== MATERIAL FOR THIS TASK ==
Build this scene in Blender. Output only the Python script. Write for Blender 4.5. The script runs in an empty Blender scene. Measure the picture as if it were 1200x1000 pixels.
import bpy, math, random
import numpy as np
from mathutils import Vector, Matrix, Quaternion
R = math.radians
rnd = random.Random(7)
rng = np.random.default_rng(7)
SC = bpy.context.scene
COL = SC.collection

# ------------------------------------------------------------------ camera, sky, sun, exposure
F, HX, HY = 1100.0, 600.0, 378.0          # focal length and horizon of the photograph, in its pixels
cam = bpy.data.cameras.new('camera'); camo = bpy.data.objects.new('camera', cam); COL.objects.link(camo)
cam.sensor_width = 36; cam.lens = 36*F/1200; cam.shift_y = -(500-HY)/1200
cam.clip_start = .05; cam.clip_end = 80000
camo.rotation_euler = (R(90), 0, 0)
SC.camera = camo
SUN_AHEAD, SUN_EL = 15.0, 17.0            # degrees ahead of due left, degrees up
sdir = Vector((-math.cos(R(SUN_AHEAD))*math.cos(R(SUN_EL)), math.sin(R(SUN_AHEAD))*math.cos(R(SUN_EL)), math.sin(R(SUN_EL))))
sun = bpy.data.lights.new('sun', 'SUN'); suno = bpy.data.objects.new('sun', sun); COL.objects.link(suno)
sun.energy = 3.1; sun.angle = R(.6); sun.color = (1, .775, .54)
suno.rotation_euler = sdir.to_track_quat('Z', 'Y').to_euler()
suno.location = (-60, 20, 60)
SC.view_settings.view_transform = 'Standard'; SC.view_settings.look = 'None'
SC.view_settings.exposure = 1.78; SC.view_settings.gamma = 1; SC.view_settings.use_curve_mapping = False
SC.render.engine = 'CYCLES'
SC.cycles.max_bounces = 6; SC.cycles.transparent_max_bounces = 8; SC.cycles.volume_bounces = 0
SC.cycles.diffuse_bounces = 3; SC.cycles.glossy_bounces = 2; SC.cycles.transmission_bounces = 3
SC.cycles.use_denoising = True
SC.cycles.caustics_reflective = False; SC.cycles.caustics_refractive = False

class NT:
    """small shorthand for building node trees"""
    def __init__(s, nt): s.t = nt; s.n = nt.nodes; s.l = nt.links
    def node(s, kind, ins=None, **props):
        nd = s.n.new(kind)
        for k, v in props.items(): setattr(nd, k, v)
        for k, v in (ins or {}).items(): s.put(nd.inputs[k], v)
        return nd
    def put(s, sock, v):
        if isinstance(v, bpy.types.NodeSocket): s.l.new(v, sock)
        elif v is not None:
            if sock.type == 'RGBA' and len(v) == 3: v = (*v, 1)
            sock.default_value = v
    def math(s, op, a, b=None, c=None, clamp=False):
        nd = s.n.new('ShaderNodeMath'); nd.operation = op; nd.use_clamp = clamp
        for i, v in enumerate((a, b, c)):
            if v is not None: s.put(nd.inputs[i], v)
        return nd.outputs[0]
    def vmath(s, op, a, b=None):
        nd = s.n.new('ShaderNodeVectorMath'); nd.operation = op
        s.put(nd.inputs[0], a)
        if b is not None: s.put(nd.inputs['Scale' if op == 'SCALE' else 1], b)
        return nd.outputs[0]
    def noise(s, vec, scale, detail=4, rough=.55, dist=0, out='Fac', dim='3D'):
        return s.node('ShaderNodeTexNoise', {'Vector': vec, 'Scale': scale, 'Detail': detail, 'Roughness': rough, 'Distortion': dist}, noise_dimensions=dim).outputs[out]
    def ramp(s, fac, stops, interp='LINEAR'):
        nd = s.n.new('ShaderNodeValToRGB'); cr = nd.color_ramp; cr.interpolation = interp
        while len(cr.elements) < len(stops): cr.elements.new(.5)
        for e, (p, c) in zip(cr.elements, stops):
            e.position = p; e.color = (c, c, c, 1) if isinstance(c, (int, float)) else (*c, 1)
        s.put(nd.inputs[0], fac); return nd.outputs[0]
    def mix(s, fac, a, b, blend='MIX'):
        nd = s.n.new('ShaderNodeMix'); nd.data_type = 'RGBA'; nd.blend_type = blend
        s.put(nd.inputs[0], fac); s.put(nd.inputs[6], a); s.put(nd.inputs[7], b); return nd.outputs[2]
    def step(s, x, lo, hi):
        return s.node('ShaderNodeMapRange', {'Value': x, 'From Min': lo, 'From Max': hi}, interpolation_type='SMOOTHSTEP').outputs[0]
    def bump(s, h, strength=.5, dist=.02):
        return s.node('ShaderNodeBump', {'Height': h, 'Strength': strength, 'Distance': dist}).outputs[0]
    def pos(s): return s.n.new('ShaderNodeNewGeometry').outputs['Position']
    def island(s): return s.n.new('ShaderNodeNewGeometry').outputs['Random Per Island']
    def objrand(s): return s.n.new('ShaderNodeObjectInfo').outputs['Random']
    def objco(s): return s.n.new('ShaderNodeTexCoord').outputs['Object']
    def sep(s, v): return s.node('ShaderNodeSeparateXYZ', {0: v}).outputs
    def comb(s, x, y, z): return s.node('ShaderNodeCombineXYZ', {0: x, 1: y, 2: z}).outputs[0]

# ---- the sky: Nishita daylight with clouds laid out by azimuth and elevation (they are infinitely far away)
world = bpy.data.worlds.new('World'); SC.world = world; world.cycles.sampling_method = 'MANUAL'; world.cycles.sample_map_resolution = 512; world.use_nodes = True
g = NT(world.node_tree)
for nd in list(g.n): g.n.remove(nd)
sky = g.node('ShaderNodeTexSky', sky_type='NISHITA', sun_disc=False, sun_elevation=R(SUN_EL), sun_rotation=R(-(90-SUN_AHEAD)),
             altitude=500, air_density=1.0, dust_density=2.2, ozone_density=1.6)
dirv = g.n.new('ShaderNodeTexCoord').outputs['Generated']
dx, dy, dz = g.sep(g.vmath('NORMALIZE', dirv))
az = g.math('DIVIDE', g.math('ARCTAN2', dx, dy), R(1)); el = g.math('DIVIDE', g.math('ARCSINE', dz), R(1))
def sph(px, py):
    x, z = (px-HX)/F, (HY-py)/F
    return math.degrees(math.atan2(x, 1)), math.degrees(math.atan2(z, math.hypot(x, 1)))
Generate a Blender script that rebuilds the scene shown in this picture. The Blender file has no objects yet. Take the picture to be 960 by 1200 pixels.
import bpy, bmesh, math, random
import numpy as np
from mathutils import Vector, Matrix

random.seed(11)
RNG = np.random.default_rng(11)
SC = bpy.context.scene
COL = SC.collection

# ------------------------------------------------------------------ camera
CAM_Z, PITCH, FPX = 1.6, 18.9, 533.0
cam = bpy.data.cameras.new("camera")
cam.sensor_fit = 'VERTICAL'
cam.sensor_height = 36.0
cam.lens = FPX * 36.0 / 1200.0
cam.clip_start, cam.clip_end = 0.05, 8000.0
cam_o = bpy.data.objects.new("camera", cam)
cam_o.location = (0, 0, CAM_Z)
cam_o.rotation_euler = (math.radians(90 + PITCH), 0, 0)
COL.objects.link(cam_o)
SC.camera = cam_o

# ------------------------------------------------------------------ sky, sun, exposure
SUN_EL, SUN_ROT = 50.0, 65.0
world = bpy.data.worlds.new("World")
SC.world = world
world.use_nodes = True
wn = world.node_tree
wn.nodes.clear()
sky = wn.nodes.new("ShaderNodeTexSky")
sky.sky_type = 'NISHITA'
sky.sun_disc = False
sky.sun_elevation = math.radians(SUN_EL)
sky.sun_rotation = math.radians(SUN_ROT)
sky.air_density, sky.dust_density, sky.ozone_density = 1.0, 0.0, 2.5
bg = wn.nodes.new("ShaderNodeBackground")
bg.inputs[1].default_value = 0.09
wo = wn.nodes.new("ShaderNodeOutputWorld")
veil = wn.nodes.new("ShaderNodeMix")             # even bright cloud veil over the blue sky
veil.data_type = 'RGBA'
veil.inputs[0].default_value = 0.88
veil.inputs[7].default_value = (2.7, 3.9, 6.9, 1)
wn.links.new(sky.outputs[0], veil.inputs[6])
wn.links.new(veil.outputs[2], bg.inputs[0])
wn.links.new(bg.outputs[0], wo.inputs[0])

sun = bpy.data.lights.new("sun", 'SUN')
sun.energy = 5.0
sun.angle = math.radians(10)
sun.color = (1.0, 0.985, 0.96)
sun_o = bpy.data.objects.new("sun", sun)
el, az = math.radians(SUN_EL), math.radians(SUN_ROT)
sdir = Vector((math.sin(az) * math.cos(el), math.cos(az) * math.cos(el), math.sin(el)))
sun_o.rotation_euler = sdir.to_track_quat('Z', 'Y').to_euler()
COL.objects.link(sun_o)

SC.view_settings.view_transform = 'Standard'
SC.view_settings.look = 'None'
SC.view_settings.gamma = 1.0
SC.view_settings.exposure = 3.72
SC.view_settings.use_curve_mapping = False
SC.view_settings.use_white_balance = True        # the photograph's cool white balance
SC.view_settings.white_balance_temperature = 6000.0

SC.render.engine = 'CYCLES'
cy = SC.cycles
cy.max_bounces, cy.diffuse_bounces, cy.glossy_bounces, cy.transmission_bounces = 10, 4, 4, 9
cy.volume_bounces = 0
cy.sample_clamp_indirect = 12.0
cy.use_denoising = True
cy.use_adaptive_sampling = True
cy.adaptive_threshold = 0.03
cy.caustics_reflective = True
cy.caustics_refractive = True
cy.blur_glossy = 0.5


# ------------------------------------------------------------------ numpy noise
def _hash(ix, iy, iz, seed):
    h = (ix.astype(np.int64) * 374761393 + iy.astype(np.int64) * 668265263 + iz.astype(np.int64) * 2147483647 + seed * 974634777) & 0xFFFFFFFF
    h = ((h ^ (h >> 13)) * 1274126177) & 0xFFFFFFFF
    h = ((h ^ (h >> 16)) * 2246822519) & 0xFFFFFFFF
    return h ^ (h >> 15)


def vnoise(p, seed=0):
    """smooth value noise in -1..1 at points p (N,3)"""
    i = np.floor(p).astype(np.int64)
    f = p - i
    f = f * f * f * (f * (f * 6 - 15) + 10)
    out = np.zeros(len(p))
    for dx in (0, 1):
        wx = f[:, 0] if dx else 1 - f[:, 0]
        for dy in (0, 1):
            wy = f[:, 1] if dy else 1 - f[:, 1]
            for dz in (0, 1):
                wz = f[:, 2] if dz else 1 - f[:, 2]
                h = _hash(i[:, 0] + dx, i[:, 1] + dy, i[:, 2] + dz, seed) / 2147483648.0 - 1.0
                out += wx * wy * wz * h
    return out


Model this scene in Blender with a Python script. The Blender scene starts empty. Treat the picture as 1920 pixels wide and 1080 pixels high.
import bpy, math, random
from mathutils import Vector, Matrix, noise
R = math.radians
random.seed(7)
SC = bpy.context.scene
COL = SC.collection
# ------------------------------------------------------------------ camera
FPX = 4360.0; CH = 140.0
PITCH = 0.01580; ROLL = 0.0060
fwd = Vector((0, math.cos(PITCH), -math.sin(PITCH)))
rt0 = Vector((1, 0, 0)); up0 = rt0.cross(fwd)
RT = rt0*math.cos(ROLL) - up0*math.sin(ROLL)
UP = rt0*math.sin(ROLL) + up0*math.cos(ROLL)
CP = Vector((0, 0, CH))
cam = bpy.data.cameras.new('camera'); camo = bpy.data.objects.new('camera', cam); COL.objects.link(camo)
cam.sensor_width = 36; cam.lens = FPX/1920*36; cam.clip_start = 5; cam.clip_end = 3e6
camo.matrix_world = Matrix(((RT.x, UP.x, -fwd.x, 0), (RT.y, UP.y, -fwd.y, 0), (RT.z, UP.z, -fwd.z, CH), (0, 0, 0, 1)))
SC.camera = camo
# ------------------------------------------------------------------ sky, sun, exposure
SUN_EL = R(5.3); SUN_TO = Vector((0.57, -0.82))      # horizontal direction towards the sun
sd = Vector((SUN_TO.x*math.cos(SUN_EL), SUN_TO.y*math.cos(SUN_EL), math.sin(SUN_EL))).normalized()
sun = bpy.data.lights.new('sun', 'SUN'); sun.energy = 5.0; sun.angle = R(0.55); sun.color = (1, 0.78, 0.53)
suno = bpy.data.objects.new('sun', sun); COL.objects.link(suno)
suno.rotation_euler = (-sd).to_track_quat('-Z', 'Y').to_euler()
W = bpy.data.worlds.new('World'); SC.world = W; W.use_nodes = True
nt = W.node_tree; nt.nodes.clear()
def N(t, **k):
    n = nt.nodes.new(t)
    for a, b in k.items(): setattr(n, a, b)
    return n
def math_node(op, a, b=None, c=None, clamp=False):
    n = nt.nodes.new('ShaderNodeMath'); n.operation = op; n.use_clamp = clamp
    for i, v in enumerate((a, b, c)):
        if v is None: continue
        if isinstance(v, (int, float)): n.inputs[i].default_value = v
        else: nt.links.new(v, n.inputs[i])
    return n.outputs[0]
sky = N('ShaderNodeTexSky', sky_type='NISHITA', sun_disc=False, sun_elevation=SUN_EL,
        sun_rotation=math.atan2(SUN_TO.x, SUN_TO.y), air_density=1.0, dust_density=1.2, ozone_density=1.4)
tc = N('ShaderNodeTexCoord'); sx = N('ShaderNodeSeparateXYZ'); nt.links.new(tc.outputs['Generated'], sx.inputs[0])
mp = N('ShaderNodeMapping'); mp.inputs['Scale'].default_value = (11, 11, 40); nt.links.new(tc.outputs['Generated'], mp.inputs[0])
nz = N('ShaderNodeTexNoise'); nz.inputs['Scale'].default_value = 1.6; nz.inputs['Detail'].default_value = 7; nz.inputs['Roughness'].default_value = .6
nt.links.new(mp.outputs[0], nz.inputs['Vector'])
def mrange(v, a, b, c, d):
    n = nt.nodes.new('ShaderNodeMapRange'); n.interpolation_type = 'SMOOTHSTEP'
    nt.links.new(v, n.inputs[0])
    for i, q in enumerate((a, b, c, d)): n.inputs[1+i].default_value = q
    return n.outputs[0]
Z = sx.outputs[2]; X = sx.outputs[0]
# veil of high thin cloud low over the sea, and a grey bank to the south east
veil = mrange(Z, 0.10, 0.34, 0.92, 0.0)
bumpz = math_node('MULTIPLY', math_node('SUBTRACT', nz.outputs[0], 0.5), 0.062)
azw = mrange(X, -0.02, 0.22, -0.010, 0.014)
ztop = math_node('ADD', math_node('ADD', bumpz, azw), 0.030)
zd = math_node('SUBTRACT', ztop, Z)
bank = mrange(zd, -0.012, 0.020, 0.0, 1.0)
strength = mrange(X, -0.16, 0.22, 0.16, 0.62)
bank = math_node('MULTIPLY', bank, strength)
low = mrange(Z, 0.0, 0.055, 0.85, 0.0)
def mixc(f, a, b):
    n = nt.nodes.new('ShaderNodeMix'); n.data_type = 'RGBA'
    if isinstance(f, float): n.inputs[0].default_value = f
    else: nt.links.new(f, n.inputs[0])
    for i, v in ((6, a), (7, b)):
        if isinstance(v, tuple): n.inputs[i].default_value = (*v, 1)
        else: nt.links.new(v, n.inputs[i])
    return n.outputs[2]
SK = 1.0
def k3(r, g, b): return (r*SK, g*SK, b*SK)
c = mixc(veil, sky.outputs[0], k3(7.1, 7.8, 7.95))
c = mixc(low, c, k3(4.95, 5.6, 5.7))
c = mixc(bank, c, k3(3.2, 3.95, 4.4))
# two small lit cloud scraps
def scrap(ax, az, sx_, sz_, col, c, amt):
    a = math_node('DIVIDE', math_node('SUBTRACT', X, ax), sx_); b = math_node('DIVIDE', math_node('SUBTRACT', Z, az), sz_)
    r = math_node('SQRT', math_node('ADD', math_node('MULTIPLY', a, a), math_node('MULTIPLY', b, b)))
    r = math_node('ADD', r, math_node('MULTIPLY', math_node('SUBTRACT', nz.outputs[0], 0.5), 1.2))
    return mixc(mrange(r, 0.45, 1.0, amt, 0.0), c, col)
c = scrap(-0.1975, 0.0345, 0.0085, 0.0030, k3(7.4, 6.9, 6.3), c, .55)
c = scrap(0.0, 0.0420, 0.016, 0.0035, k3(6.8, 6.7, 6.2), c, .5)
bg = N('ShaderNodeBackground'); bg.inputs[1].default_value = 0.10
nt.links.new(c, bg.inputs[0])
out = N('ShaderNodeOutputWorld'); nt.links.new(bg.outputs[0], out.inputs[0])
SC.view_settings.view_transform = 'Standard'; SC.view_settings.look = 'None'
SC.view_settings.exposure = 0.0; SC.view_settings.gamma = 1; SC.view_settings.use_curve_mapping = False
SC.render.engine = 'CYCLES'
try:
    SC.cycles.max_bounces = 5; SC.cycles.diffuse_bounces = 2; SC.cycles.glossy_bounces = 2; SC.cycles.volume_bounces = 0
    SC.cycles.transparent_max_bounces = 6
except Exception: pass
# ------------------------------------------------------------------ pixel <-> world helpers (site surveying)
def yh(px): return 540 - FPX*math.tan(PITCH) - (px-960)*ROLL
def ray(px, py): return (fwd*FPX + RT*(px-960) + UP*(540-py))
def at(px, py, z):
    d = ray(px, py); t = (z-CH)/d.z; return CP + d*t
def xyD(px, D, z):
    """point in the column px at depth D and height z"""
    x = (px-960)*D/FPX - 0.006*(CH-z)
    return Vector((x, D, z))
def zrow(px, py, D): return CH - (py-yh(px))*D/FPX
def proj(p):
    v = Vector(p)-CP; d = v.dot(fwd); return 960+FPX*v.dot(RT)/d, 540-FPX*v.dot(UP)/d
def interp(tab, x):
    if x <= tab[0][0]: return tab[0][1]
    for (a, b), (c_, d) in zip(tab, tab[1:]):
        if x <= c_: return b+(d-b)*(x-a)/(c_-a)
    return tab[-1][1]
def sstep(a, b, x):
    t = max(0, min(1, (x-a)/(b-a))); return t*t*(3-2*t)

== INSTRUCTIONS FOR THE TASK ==
Report all lines of the material that contain the word "with".

== TASK OUTPUT ==
# ---- the sky: Nishita daylight with clouds laid out by azimuth and elevation (they are infinitely far away)
Model this scene in Blender with a Python script. The Blender scene starts empty. Treat the picture as 1920 pixels wide and 1080 pixels high.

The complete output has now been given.